İslami cepheden kendini laik tarafa atmış ve bu tarafın
nimetlerinden bol bol yararlananlar, türban
yok-baskı yok, İslamcılık alabildiğine yürürlükteyken, hakimden doktora kadar,
türbanlıdan bakana kadar tümü “laik şapka” altında aynı zamanda her türlü
siyasal İslamcı icraatini sürdürürken, kardeşim nereden çıktı şu laikliği
anayasadan atmak, aman bu dini ceberrutluk olur... diye “tarafsız tarafsız” yazıp çiziyor.
İslami zulmü gören yok. Şeriatçı otoriter zulüm, Türkiye
koşullarına özgü, kurbağanın suda pişirilmesi gibi, adım adım iktidarın siyasal
gücüyle uygulamaya konduğunu görmüyor.
Gazeteciliği
kim bitirdi?
Toplum mühendisliği sadece “Kemalist laikçi zorbaların uygulaması” olarak kafasına kazınmıştır.
Bugün yaşanan, toplumsal mühendisliğin bugüne kadar
görülmemiş uygulamasıdır.
Lidere biad etmeyen kim varsa, kim eleştiriyorsa, devletin
tüm olanakları seferber edilerek bir boyun eğdirme politikası yürürlüktedir.
Kör müsünüz! Ülkede gazeteciliğin dibine kibrit suyu
ektiler.. Ne adına bu? Medyaya yıllardır uygulanmakta olan, ve şimdi gemi azıya
alan zulmün adı ne? Liberal veya muhafazakar demokrat zulüm mü, yoksa siyasal
İslami rejim kurmanın politikası gereği zulüm mü?
Alevilerin
defterini kim dürüyor?
14 yıldır Alevi paketleri palavraları altında, pratikte
Alevi işadamlarına mümkünse hiç bir ihale vermeme politikasının adı ne?
İktidarın kendi adamlarını koruma amaçlı sıradan politikası mı, yokta Sünni
zulmün Alevileri maddi olarak da
mülksüzleştirme ve giderek yok etme bilinçli politikası mı.. Devlete memur
alınırken Alevilere özel uygulamalar, Alevi köylülerine cami yaptırmalar, Sünni
diyanetçi reisin Aleviliği dini bir statüde görmeyişi..
Bütün bunlar hangi
ideolojik zulmün yansımaları, Faşizm?

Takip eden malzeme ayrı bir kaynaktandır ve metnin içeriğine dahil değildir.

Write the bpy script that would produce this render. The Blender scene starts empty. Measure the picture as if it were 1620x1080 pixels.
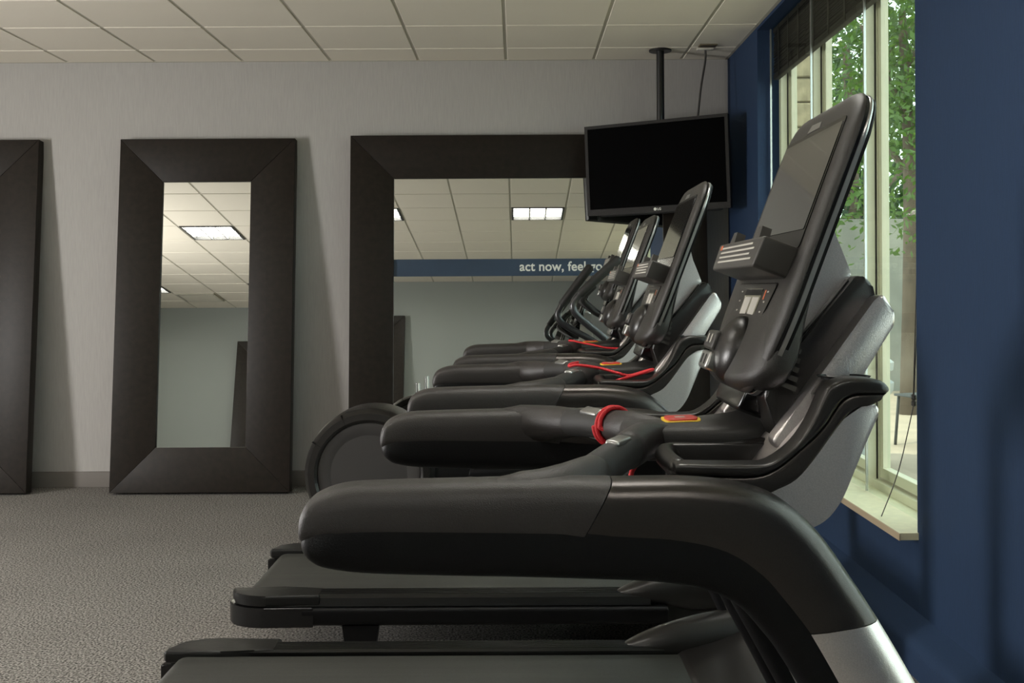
import bpy, bmesh, math, random
from mathutils import Vector, Matrix
random.seed(7)
S = bpy.context.scene
COL = S.collection
R = math.radians

# ------------------------------------------------------------------ camera
cam_d = bpy.data.cameras.new('camera'); cam = bpy.data.objects.new('camera', cam_d); COL.objects.link(cam)
cam_d.sensor_width = 36.0; cam_d.lens = 1690/1620*36.0
cam_d.shift_x = -8/1620; cam_d.shift_y = -82/1620
cam_d.clip_start = 0.02; cam_d.clip_end = 200
CAM_Z = 1.36
cam.matrix_world = Matrix.Translation((0, 0, CAM_Z)) @ Matrix.Rotation(R(90), 4, 'X') @ Matrix.Rotation(R(-0.3), 4, 'Z')
S.camera = cam

# ------------------------------------------------------------------ world, sun, exposure
W = bpy.data.worlds.new('world'); S.world = W; W.use_nodes = True
bg = W.node_tree.nodes['Background']; bg.inputs[0].default_value = (0.86, 0.93, 1.0, 1); bg.inputs[1].default_value = 3.4
sun_d = bpy.data.lights.new('sun', 'SUN'); sun_d.energy = 4.0; sun_d.angle = R(3); sun_d.color = (1, .93, .8)
sun = bpy.data.objects.new('sun', sun_d); COL.objects.link(sun); sun.rotation_euler = (R(18), R(-28), 0)
TROFFER_E = 20.0
LEFT_LAMP_W = 230.0
S.view_settings.view_transform = 'Standard'; S.view_settings.look = 'None'
S.view_settings.gamma = 1.0; S.view_settings.exposure = 0.2
S.view_settings.use_curve_mapping = False
# added fill lamp for the light from the left, whose source is unseen
ld = bpy.data.lights.new('left_fill_lamp', 'AREA'); ld.shape = 'RECTANGLE'; ld.size = .9; ld.size_y = 1.3; ld.energy = LEFT_LAMP_W; ld.color = (1, .97, .945)
lo = bpy.data.objects.new('left_fill_lamp', ld); COL.objects.link(lo)
lo.location = (-6.3, 3.4, 1.4); lo.rotation_euler = (R(90), 0, R(-90))

# ------------------------------------------------------------------ materials
def mat(name, col, rough=.5, metal=0.0, bump=0.0, bscale=300, var=0.0, vscale=6, spec=.5, stretch=None, coat=0):
    m = bpy.data.materials.new(name); m.use_nodes = True
    nt = m.node_tree; b = nt.nodes['Principled BSDF']
    b.inputs['Base Color'].default_value = (*col, 1); b.inputs['Roughness'].default_value = rough
    b.inputs['Metallic'].default_value = metal; b.inputs['Specular IOR Level'].default_value = spec
    if coat: b.inputs['Coat Weight'].default_value = coat; b.inputs['Coat Roughness'].default_value = .08
    tc = nt.nodes.new('ShaderNodeTexCoord')
    def noise(scale):
        n = nt.nodes.new('ShaderNodeTexNoise'); n.inputs['Scale'].default_value = scale; n.inputs['Detail'].default_value = 3
        if stretch:
            mp = nt.nodes.new('ShaderNodeMapping'); mp.inputs['Scale'].default_value = stretch
            nt.links.new(tc.outputs['Object'], mp.inputs[0]); nt.links.new(mp.outputs[0], n.inputs['Vector'])
        else: nt.links.new(tc.outputs['Object'], n.inputs['Vector'])
        return n
    if var:
        n = noise(vscale); r = nt.nodes.new('ShaderNodeMapRange')
        r.inputs[1].default_value = .3; r.inputs[2].default_value = .7
        r.inputs[3].default_value = 1-var; r.inputs[4].default_value = 1+var
        mx = nt.nodes.new('ShaderNodeVectorMath'); mx.operation = 'SCALE'; mx.inputs[0].default_value = col
        nt.links.new(n.outputs[0], r.inputs[0]); nt.links.new(r.outputs[0], mx.inputs['Scale']); nt.links.new(mx.outputs[0], b.inputs['Base Color'])
    if bump:
        n = noise(bscale); bp = nt.nodes.new('ShaderNodeBump'); bp.inputs['Strength'].default_value = bump; bp.inputs['Distance'].default_value = .002
        nt.links.new(n.outputs[0], bp.inputs['Height']); nt.links.new(bp.outputs[0], b.inputs['Normal'])
    return m
def emis(name, col, s):
    m = bpy.data.materials.new(name); m.use_nodes = True; b = m.node_tree.nodes['Principled BSDF']
    b.inputs['Base Color'].default_value = (*col, 1); b.inputs['Emission Color'].default_value = (*col, 1); b.inputs['Emission Strength'].default_value = s
    return m
def glass(name, tint=(.93, .97, .94), refl=1.0):
    m = bpy.data.materials.new(name); m.use_nodes = True; nt = m.node_tree; nt.nodes.clear()
    o = nt.nodes.new('ShaderNodeOutputMaterial'); t = nt.nodes.new('ShaderNodeBsdfTransparent'); t.inputs[0].default_value = (*tint, 1)
    g = nt.nodes.new('ShaderNodeBsdfGlossy'); g.inputs['Roughness'].default_value = .0; lw = nt.nodes.new('ShaderNodeLayerWeight'); pw = nt.nodes.new('ShaderNodeMath'); pw.operation = 'POWER'; pw.inputs[1].default_value = 5
    f = nt.nodes.new('ShaderNodeMath'); f.operation = 'MULTIPLY_ADD'; f.inputs[1].default_value = .17*refl; f.inputs[2].default_value = .008
    nt.links.new(lw.outputs['Facing'], pw.inputs[0]); nt.links.new(pw.outputs[0], f.inputs[0])
    x = nt.nodes.new('ShaderNodeMixShader'); nt.links.new(f.outputs[0], x.inputs[0]); nt.links.new(t.outputs[0], x.inputs[1]); nt.links.new(g.outputs[0], x.inputs[2]); nt.links.new(x.outputs[0], o.inputs[0])
    return m
M = {}
M['wall'] = mat('grey_wallpaper', (.385, .372, .355), .8, bump=.35, bscale=60, var=.06, vscale=40, stretch=(6, 6, .25))
M['bluewall'] = mat('blue_wallpaper', (.0165, .038, .086), .72, bump=.3, bscale=90, var=.10, vscale=60, stretch=(6, 6, .3), spec=.3)
M['rearwall'] = mat('pale_green_grey_paint', (.26, .28, .265), .8, bump=.1, bscale=120)
M['tile'] = mat('mineral_tile', (.80, .745, .645), .9, bump=.4, bscale=450, var=.03, vscale=250, spec=.2)
M['grid'] = mat('tile_grid', (.50, .47, .39), .6)
def carpet_mat():
    m = mat('grey_loop_carpet', (.13, .125, .11), .95, bump=.9, bscale=500, spec=.1)
    nt = m.node_tree; b = nt.nodes['Principled BSDF']; tc = nt.nodes['Texture Coordinate']
    a = nt.nodes.new('ShaderNodeTexNoise'); a.inputs['Scale'].default_value = 115; a.inputs['Detail'].default_value = 4
    c = nt.nodes.new('ShaderNodeTexNoise'); c.inputs['Scale'].default_value = 1.6
    nt.links.new(tc.outputs['Object'], a.inputs[0]); nt.links.new(tc.outputs['Object'], c.inputs[0])
    r = nt.nodes.new('ShaderNodeValToRGB'); r.color_ramp.elements[0].position = .39; r.color_ramp.elements[1].position = .62
    r.color_ramp.elements[0].color = (.052, .049, .045, 1); r.color_ramp.elements[1].color = (.37, .35, .325, 1)
    nt.links.new(a.outputs[0], r.inputs[0])
    mr = nt.nodes.new('ShaderNodeMapRange'); mr.inputs[3].default_value = .86; mr.inputs[4].default_value = 1.14; nt.links.new(c.outputs[0], mr.inputs[0])
    v = nt.nodes.new('ShaderNodeVectorMath'); v.operation = 'SCALE'; nt.links.new(r.outputs[0], v.inputs[0]); nt.links.new(mr.outputs[0], v.inputs['Scale'])
    nt.links.new(v.outputs[0], b.inputs['Base Color'])
    return m
M['carpet'] = carpet_mat()
M['base'] = mat('baseboard_vinyl', (.16, .145, .13), .55)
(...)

Muhafazakar demokrat? Siyasal İslami
ideolojinin zulmü? Seçenekleri işaretleyin.
Okulları
yok etme, ne adına?
İnsanların okullarını imam hatibe çevirme, mahallelerde neredeyse
normal okul bırakmama uygulaması, sizin kafanızda hangi zulmün tezahürüdür,
anlatır mısınız?
Türkiye, uydurma “laik şapka” altında, her geçen gün
derecesi yükseltilerek, tam bir Siyasal İslamcı zulmün cenderesinde yaşıyor.
Masal anlatın, biz “iyi şeyleri de yazıyoruz” diye fotoğrafın
tamını görmeyin, tarafsızlık cambazlığı yapın....
Bak, emekçiler Taksim’e çıkabiliyor mu?